L’infante candide et écervelée est interprétée par Jennifer Courcier. Sa voix de soprano est encore un peu limitée en puissance mais sa légèreté, son timbre clair, son phrasé prometteur, ses qualités d’actrice, son port de tête digne d’une danseuse, lui permettent d’interpréter avec justesse un personnage hautain à l’indifférence inhumaine lorsqu’elle déplore son jouet « tout juste offert et déjà cassé » .
Très applaudie et appréciée du public rennais grâce à sa prestation de Carmen la saison précédente, Julie Robard-Gendre est une Ghita impressionnante. Sa voix de mezzo-soprano est puissante, bien projetée. Le timbre chaud avec son vibrato très perceptible, son phrasé très expressif donne un caractère noble et humain à son personnage, le seul qui exprime de la compassion.

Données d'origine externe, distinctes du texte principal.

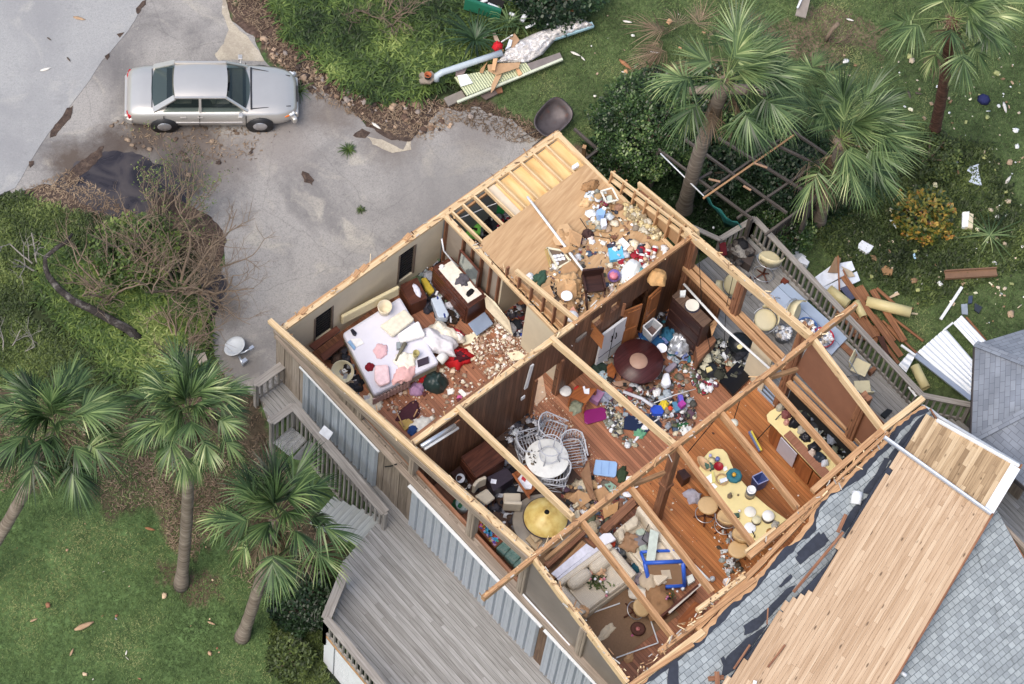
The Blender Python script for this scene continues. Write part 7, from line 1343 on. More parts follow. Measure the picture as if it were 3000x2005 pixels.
PR("pale_plank", "pale brown plank under the edge of the round tabletop", "plank", [(1793, 1120), (1870, 1108), (1876, 1120), (1797, 1136)], ZF+.06, .04, '#a68672'); PR("orange_board", "orange-brown panel propped against the round tabletop", "panel", [(1778, 1075), (1792, 1062), (1806, 1085), (1798, 1108), (1780, 1100)], .8, .03, mat=furno)
CL("green_bag", "dark green bag left of the round tabletop", "bag", (1758, 1082), ZF, .45, .5, .2, '#27382f', .3, 62); CL("pale_blue_cloth", "pale blue cloth below the dark green bag", "cloth", (1768, 1105), ZF, .35, .4, .15, '#9fb4c0', .3, 63, .9); CL("tall_green_clutter", "blue and green bags behind the white bowl", "bags", (1958, 990), ZF, .6, .5, .4, '#1f5a78', .3, 64, .9)
# orange table, lids and panels on the floor
P = [Z(*p, 1.0) for p in ((1670, 1163), (1692, 1128), (1748, 1140), (1716, 1183))]; c = sum(P)/4; th = thing("orange_table", "orange-brown wooden side table near the doorway", "table", (c[0], c[1], ZF)); mb = MB(); mb.prism([tuple(p[:2]) for p in P], .96, 1.0); obj("tabletop", mb, furno, th)
for p in P: q = c+(p-c)*.94; mb = MB(); mb.beam((q[0], q[1], ZF), (q[0], q[1], .96), .05, .05); obj("leg", mb, furno, th)
PR("white_cards", "white cards on the orange-brown side table", "cards", [(1707, 1133), (1713, 1131), (1715, 1140), (1727, 1138), (1726, 1155), (1712, 1153)], 1.02, .015, '#dfe2ea'); CL("red_ribbon", "red ribbon on the orange-brown side table", "ribbon", (1688, 1136), 1.0, .16, .06, .03, '#b52a22', 0, 65)
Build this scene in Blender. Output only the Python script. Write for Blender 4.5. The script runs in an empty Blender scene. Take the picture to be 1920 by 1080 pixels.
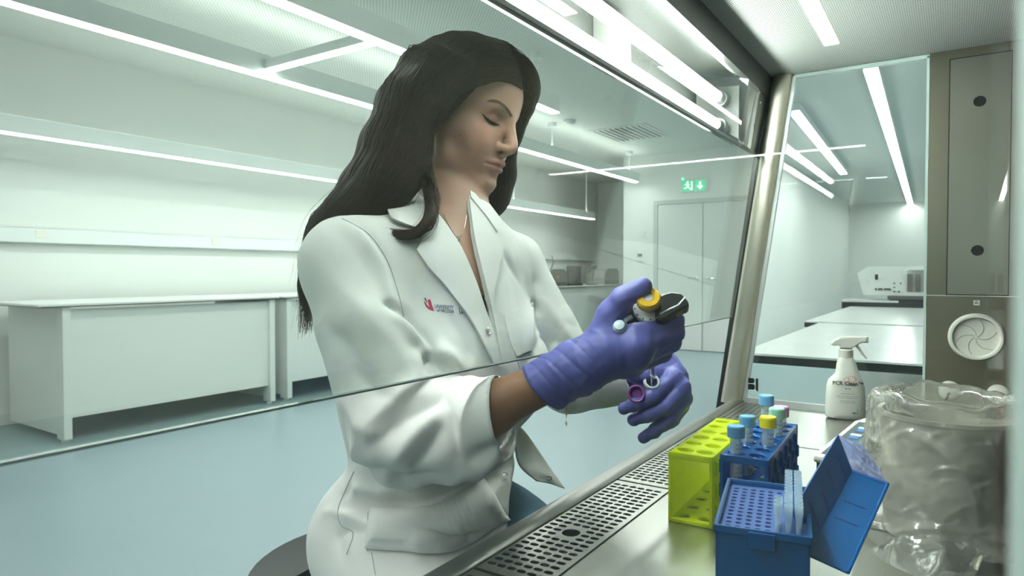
import bpy, bmesh, math, random
import numpy as np
from mathutils import Vector, Matrix
from mathutils.bvhtree import BVHTree
S = bpy.context.scene
COL = S.collection
PI = math.pi
random.seed(7)
RNG = np.random.default_rng(11)

# ------------------------------------------------------------------ camera
FOC = 1250.0                      # focal length in pixels of the 1920 px frame
YAW = math.radians(33.5)
PITCH = math.atan(29 / 1250.0)
CAM = np.array([0.0, 0.0, 1.10])
FW = np.array([math.cos(YAW) * math.cos(PITCH), math.sin(YAW) * math.cos(PITCH), -math.sin(PITCH)])
RT = np.array([math.sin(YAW), -math.cos(YAW), 0.0])
UP = np.cross(RT, FW)
cam_data = bpy.data.cameras.new('camera')
cam_data.lens = FOC / 1920 * 36
cam_data.sensor_width = 36
cam_data.clip_start = 0.01
cam_data.clip_end = 100
cam_data.dof.use_dof = True
cam_data.dof.focus_distance = 0.98
cam_data.dof.aperture_fstop = 10.0
cam = bpy.data.objects.new('camera', cam_data)
COL.objects.link(cam)
cam.matrix_world = Matrix(((RT[0], UP[0], -FW[0], CAM[0]), (RT[1], UP[1], -FW[1], CAM[1]), (RT[2], UP[2], -FW[2], CAM[2]), (0, 0, 0, 1)))
S.camera = cam

# ------------------------------------------------------------------ world, exposure
w = bpy.data.worlds.new('world')
S.world = w
w.use_nodes = True
w.node_tree.nodes['Background'].inputs[0].default_value = (0.86, 0.95, 0.93, 1)
w.node_tree.nodes['Background'].inputs[1].default_value = 0.25
S.view_settings.view_transform = 'Standard'
S.view_settings.look = 'None'
S.view_settings.gamma = 1.0
S.view_settings.use_curve_mapping = False
S.view_settings.exposure = 1.2
S.cycles.max_bounces = 8
S.cycles.diffuse_bounces = 3
S.cycles.glossy_bounces = 4
S.cycles.transmission_bounces = 6
S.cycles.transparent_max_bounces = 24
S.cycles.caustics_reflective = False
S.cycles.caustics_refractive = False
S.cycles.sample_clamp_indirect = 6
S.cycles.use_denoising = True
LED_POWER = 13.0                  # emission of the room's LED strips
TUBE_POWER = 34.0                 # emission of the cabinet's fluorescent tubes

# ------------------------------------------------------------------ small helpers
def V(*a):
    return np.array(a, float)
def nrm(a):
    a = np.asarray(a, float)
    return a / np.linalg.norm(a)
def ray(u, v):
    return FW + RT * (u - 960) / FOC - UP * (v - 540) / FOC
def at(u, v, d):
    return CAM + ray(u, v) * d
def onz(u, v, z):
    r = ray(u, v)
    return CAM + r * ((z - CAM[2]) / r[2])
def onx(u, v, x):
    r = ray(u, v)
    return CAM + r * (x / r[0])

def tag(o, label=None, cat=None, group=None, kind=None):
    if label: o['label'] = label
    if cat: o['category'] = cat
    if group: o['group'] = group
    if kind: o['kind'] = kind
    return o
def empty(name, loc=(0, 0, 0), rz=0.0, label=None, cat=None, group=None):
    o = bpy.data.objects.new(name, None)
    o.empty_display_size = 0.05
    COL.objects.link(o)
    o.location = loc
    o.rotation_euler = (0, 0, rz)
    return tag(o, label, cat, group)
def mesh_obj(name, verts, faces, mat, parent=None, smooth=False, auto=None):
    me = bpy.data.meshes.new(name)
    me.from_pydata([tuple(map(float, p)) for p in verts], [], faces)
    return link_mesh(name, me, mat, parent, smooth, auto)
def link_mesh(name, me, mat, parent=None, smooth=False, auto=None):
    o = bpy.data.objects.new(name, me)
    COL.objects.link(o)
    if mat is not None:
        for m in (mat if isinstance(mat, (list, tuple)) else [mat]):
            me.materials.append(m)
    if smooth:
        me.shade_smooth()
        if auto is not None:
            me.set_sharp_from_angle(angle=math.radians(auto))
    if parent is not None:
        o.parent = parent
    me.update()
    return o
def copy_tree(o, parent=None):
    c = o.copy()
    COL.objects.link(c)
    if parent is not None:
        c.parent = parent
    for ch in [x for x in o.children]:
        copy_tree(ch, c)
    return c

class MB:
    """collects boxes, tubes, lathes and prisms; build() links them as one mesh object"""
    def __init__(self):
        self.v = []; self.f = []
    def add(self, vs, fs):
        n = len(self.v)
        self.v += [tuple(map(float, p)) for p in vs]
        self.f += [tuple(i + n for i in f) for f in fs]
        return self
    def box(self, lo, hi, M=None, bev=0.0):
        lo = np.array(lo, float); hi = np.array(hi, float)
        if bev > 0:
            bm = bmesh.new()
            bmesh.ops.create_cube(bm, size=1)
            for q in bm.verts:
                q.co = Vector(((lo + hi) / 2 + np.array(q.co) * (hi - lo)).tolist())
            bmesh.ops.bevel(bm, geom=bm.edges[:], offset=bev, segments=2, profile=0.6, affect='EDGES')
            bm.verts.ensure_lookup_table(); bm.verts.index_update()
            vs = [np.array(q.co) for q in bm.verts]; fs = [tuple(q.index for q in f.verts) for f in bm.faces]
            bm.free()
        else:
            x0, y0, z0 = lo; x1, y1, z1 = hi
            vs = [V(x0, y0, z0), V(x1, y0, z0), V(x1, y1, z0), V(x0, y1, z0), V(x0, y0, z1), V(x1, y0, z1), V(x1, y1, z1), V(x0, y1, z1)]
            fs = [(0, 3, 2, 1), (4, 5, 6, 7), (0, 1, 5, 4), (1, 2, 6, 5), (2, 3, 7, 6), (3, 0, 4, 7)]
        if M is not None:
            vs = [M @ p for p in vs] if isinstance(M, np.ndarray) else [np.array(M @ Vector(p)) for p in vs]
        return self.add(vs, fs)
    def tube(self, pts, r, n=10, caps=True):
        pts = [np.asarray(p, float) for p in pts]
        rs = list(r) if hasattr(r, '__len__') else [r] * len(pts)
        vs = []; fs = []
        t0 = nrm(pts[1] - pts[0])
        a = np.cross(t0, V(0, 0, 1) if abs(t0[2]) < 0.9 else V(1, 0, 0)); a = nrm(a)
        for i, p in enumerate(pts):
            t = nrm(pts[min(i + 1, len(pts) - 1)] - pts[max(i - 1, 0)])
            a = nrm(a - t * (a @ t)); b = np.cross(t, a)
            for k in range(n):
                an = 2 * PI * k / n
                vs.append(p + (a * math.cos(an) + b * math.sin(an)) * rs[i])
        for i in range(len(pts) - 1):
            for k in range(n):
                k2 = (k + 1) % n
                fs.append((i * n + k, i * n + k2, (i + 1) * n + k2, (i + 1) * n + k))
        if caps:
            fs.append(tuple(reversed(range(n))))
            fs.append(tuple((len(pts) - 1) * n + k for k in range(n)))
        return self.add(vs, fs)
    def lathe(self, prof, org=(0, 0, 0), axis=(0, 0, 1), n=24, a0=0.0, a1=None):
        """prof: (radius, height) pairs along axis"""
        org = np.asarray(org, float); t = nrm(axis)
        a = nrm(np.cross(t, V(0, 0, 1) if abs(t[2]) < 0.9 else V(1, 0, 0))); b = np.cross(t, a)
        full = a1 is None
        cnt = n if full else n + 1
        vs = []; fs = []
        for (r, h) in prof:
            for k in range(cnt):
                an = 2 * PI * k / n if full else a0 + (a1 - a0) * k / n
                vs.append(org + t * h + (a * math.cos(an) + b * math.sin(an)) * r)
        for i in range(len(prof) - 1):
            for k in range(n):
                k2 = (k + 1) % cnt
                fs.append((i * cnt + k, i * cnt + k2, (i + 1) * cnt + k2, (i + 1) * cnt + k))
        return self.add(vs, fs)
    def prism(self, poly, d, flip=False):
        """poly: 3D polygon; d: extrusion vector"""
        n = len(poly); d = np.asarray(d, float)
        vs = [np.asarray(p, float) for p in poly] + [np.asarray(p, float) + d for p in poly]
        fs = [tuple(reversed(range(n))), tuple(range(n, 2 * n))] + [(i, (i + 1) % n, n + (i + 1) % n, n + i) for i in range(n)]
        return self.add(vs, fs)
    def holed(self, c, ux, uy, hx, hy, rx, ry, th, n=4, nd=None):
        """a rectangular plate cell (half sizes hx, hy) with a rounded slot of half sizes rx, ry, walls th deep below"""
        c = np.asarray(c, float); ux = np.asarray(ux, float); uy = np.asarray(uy, float)
        nd = np.cross(ux, uy) if nd is None else np.asarray(nd, float)
        out = []
        for i in range(n): out.append((-1 + 2 * i / n, -1))
        for i in range(n): out.append((1, -1 + 2 * i / n))
        for i in range(n): out.append((1 - 2 * i / n, 1))
        for i in range(n): out.append((-1, 1 - 2 * i / n))
        N = len(out); q = min(rx, ry)
        vs = []; inn = []
        for (a, b) in out:
            vs.append(c + ux * a * hx + uy * b * hy)
            l = math.hypot(a, b); a2, b2 = a / l, b / l
            x = a2 * q + math.copysign(rx - q, a2) * min(1, abs(a2) * 1.6); y = b2 * q + math.copysign(ry - q, b2) * min(1, abs(b2) * 1.6)
            inn.append(c + ux * x + uy * y)
        vs += inn + [p - nd * th for p in inn]
        fs = []
        for i in range(N):
            j = (i + 1) % N
            fs += [(i, j, N + j, N + i), (N + i, N + j, 2 * N + j, 2 * N + i)]
        return self.add(vs, fs)
    def build(self, name, mat, parent=None, smooth=False, auto=30):
        return mesh_obj(name, self.v, self.f, mat, parent, smooth, auto if smooth else None)

def catmull(pts, n):
    P = [np.asarray(p, float) for p in pts]
    P = [2 * P[0] - P[1]] + P + [2 * P[-1] - P[-2]]
    out = []
    for i in range(1, len(P) - 2):
        for k in range(n):
            t = k / n
            a, b, c, d = P[i - 1], P[i], P[i + 1], P[i + 2]
            out.append(0.5 * ((2 * b) + (c - a) * t + (2 * a - 5 * b + 4 * c - d) * t * t + (3 * b - a - 3 * c + d) * t ** 3))
    out.append(P[-2])
    return out

# ------------------------------------------------------------------ materials
def newmat(name):
    m = bpy.data.materials.new(name)
    m.use_nodes = True
    nt = m.node_tree
    return m, nt, nt.nodes['Principled BSDF'], nt.nodes['Material Output']
def mat(name, col, rough=0.5, metal=0.0, bump=None, spec=0.5, vary=0.0, sheen=0.0, coat=0.0, sss=0.0):
    m, nt, b, out = newmat(name)
    b.inputs['Base Color'].default_value = (*col, 1)
    b.inputs['Roughness'].default_value = rough
    b.inputs['Metallic'].default_value = metal
    b.inputs['Specular IOR Level'].default_value = spec
    b.inputs['Sheen Weight'].default_value = sheen
    b.inputs['Coat Weight'].default_value = coat
    if sss:
        b.inputs['Subsurface Weight'].default_value = sss
        b.inputs['Subsurface Radius'].default_value = (0.01, 0.004, 0.002)
        b.inputs['Subsurface Scale'].default_value = 0.5
    tc = nt.nodes.new('ShaderNodeTexCoord')
    if bump:
        scale, strength, dist = bump
        n = nt.nodes.new('ShaderNodeTexNoise')
        n.inputs['Scale'].default_value = scale
        n.inputs['Detail'].default_value = 4
        bp = nt.nodes.new('ShaderNodeBump')
        bp.inputs['Strength'].default_value = strength
        bp.inputs['Distance'].default_value = dist
        nt.links.new(tc.outputs['Object'], n.inputs['Vector'])
        nt.links.new(n.outputs['Fac'], bp.inputs['Height'])
        nt.links.new(bp.outputs['Normal'], b.inputs['Normal'])
    if vary:
        n2 = nt.nodes.new('ShaderNodeTexNoise')
        n2.inputs['Scale'].default_value = 3.0
        n2.inputs['Detail'].default_value = 6
        mx = nt.nodes.new('ShaderNodeMix')
        mx.data_type = 'RGBA'
        mx.inputs['A'].default_value = (*[c * (1 - vary) for c in col], 1)
        mx.inputs['B'].default_value = (*[min(1, c * (1 + vary)) for c in col], 1)
        nt.links.new(tc.outputs['Object'], n2.inputs['Vector'])
        nt.links.new(n2.outputs['Fac'], mx.inputs['Factor'])
        nt.links.new(mx.outputs['Result'], b.inputs['Base Color'])
    return m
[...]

Christian Helmer dans le rôle de Don Estoban, le Chambellan déploie une voix de baryton puissante aux aigus bien contrôlés, un bon phrasé et une articulation précise. Joli trio de caméristes formé par Laura Holm, Marielou Jacquard et Fiona McGown, tout comme le chœur des huit compagnes. Toutes ont des voix brillantes et de l’aisance scénique.
La direction de l’Orchestre de Bretagne est assurée par Franck Ollu. Il exploite au mieux l’effectif réduit à 18 musiciens (au lieu des 90 demandés par la partition). La richesse de l’orchestration est parfaitement audible et l’interprétation claire est en adéquation avec la mise en scène, s’adaptant avec nuance aux chanteurs.
La production est applaudie avec enthousiasme et laisse cependant perplexe, confrontés à la question existentielle de la connaissance de soi.